Takeaway: Use reach and frequency to estimate impressions, then budget from CPM. Keep tests simple so results are interpretable.

Common mistakes (and how to avoid them)

The most expensive DOOH mistakes are not about media rates. They come from unclear objectives, weak creative constraints, and measurement that starts after the campaign ends. Fortunately, each one has a straightforward fix.

  • Mistake: Buying “premium” screens without a hypothesis. Fix: write a one-sentence hypothesis, like “DOOH in three neighborhoods will lift branded search by 10%.”
  • Mistake: Overloading the creative with text. Fix: enforce a 2-second rule: one message, one brand cue, one CTA.
  • Mistake: Treating impression numbers as audited truth. Fix: ask for methodology and compare multiple vendors on the same assumptions.
  • Mistake: Using creator content without explicit rights. Fix: add a DOOH usage rights clause with duration, territories, and formats.
  • Mistake: Reporting only vanity metrics. Fix: pair delivery metrics with lift signals like search, store visits, or incremental conversions.

Takeaway: A tight brief and a simple measurement plan prevent most DOOH waste.

Best practices for 2025 campaigns

Once you have the basics, the difference between an average DOOH flight and a strong one is execution discipline. The best teams treat DOOH as a creative and operational channel, not just a media line item. They also plan for iteration, because the first flight is rarely the final answer.

  • Standardize your specs: maintain a checklist of file formats, aspect ratios, and safe zones per network so creative does not get rebuilt at the last minute.
  • Daypart with intent: match messaging to behavior. Morning commutes can support “try it today,” while evenings can support “visit this weekend.”
  • Use consistent brand cues: logo placement, color, and a single tagline improve recall across fragmented screen networks.
  • Coordinate with social: schedule creator posts during the heaviest DOOH delivery windows to increase the chance of cross-channel reinforcement.
  • Document disclosures and permissions: if creator likeness is used, keep contracts and approvals organized. For broader advertising compliance context, review the FTC advertising and marketing guidance.

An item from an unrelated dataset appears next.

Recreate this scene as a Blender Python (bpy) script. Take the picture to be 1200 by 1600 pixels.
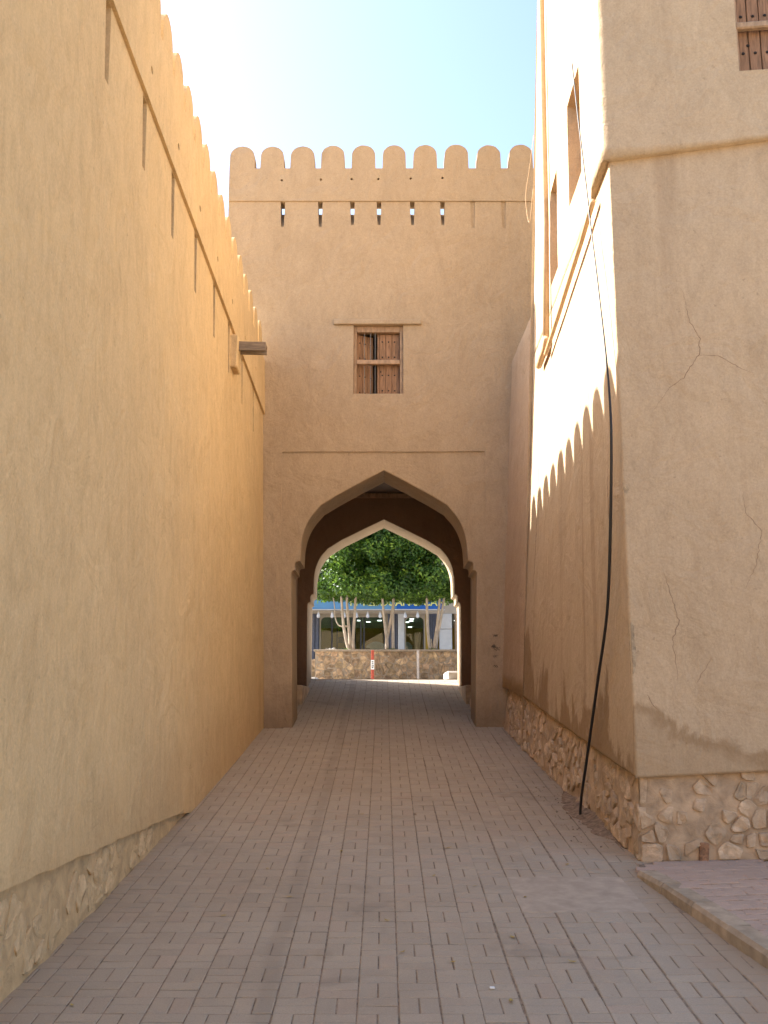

Also, keep a post-flight review that answers three questions: what worked, what did not, and what you will change next time. If you cannot answer those, you did not run a test, you ran a hope-based campaign.

Takeaway: Strong DOOH performance comes from repeatable operations: specs, dayparts, unified creative, and a tight learning loop.

Quick DOOH campaign checklist (copy into your brief)

Use this checklist to turn strategy into execution. It is designed to fit into a one-page brief that both a DOOH vendor and a creator manager can follow.

  • Goal: primary KPI and target lift
  • Audience and geo: cities, neighborhoods, proximity to stores
  • Buy type: direct, programmatic, or hybrid
  • Flighting: dates, dayparts, pacing rules
  • Creative: 2-second message, CTA, brand cues, versions
  • Creator plan: deliverables, posting dates, whitelisting plan
  • Rights: usage rights for DOOH, duration, territories, exclusivity
  • Measurement: delivery metrics plus lift method and reporting cadence

Takeaway: If your brief covers these eight items, you can compare vendors fairly and keep creator usage clean.